Higher standards
needed for teachers
The future of the world is in the hands of the youth. There are a few opportunities for local high school students to learn about career paths, which is great! There are also many students or former students in the recent public school system who have brought up teachers that do not know the topics they are teaching.
Many jobs are in demand in Hawaii. Almost every corner is hiring. Though a few small businesses are picky about staff, public schools seem to hire anyone willing to deal with teenagers to get paid. Having just any person “teach” children and youth should not be permitted.

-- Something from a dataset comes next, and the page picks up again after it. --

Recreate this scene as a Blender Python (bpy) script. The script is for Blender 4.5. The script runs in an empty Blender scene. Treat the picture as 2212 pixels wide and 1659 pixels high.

Though love and care for the students is important, so is the quality of education. Test scores show that Hawaii students are far behind compared to the rest of the country. Each family and household is different and should be taken into consideration, but the access to true information being taught by someone who has studied and researched is not well known to the islands. Teachers were students once too, so there seems to be a cycle.
Online classes are not the solution for every student, so what else is there? If teachers are going to be paid with tax dollar money, there should be a standardized test for those applying. They must know the subject before the school year starts and have a curriculum that is reviewed and voted on by parents of enrolled students.
All youth have the potential to become great, so we should provide them with the tools and resources they need.
Now is their future.
Jazzy Douglas
Keaau
Stop shaming those
who are homeless
Despite how much we say in Hawaii that we value community, equality and spreading aloha, there is still a lot of stigmatization and hate toward people in poverty and those who are homeless.
With the cost of living in Hawaii seemingly rising every day and more and more people at risk of becoming homeless, why do many people in our community stop treating or acknowledging them as human beings?
Why do people assume that those in poverty are in their situation because of their own faults, that we shame them for being in this situation because “they are addicts” or because “they are lazy,” yet we don’t want to help them out of their situation?
Why is there still shame for being in these horrible situations that they obviously didn’t want to be in?
No one wants to be in poverty or be homeless, and no one purposely wants to stay in that kind of situation. The least that our community can do is to stop shaming or looking down upon people due to their circumstances and judge based on false assumptions.
We need to spread more awareness about the reality of poverty and homelessness in our community to prevent this spread of stigmatization.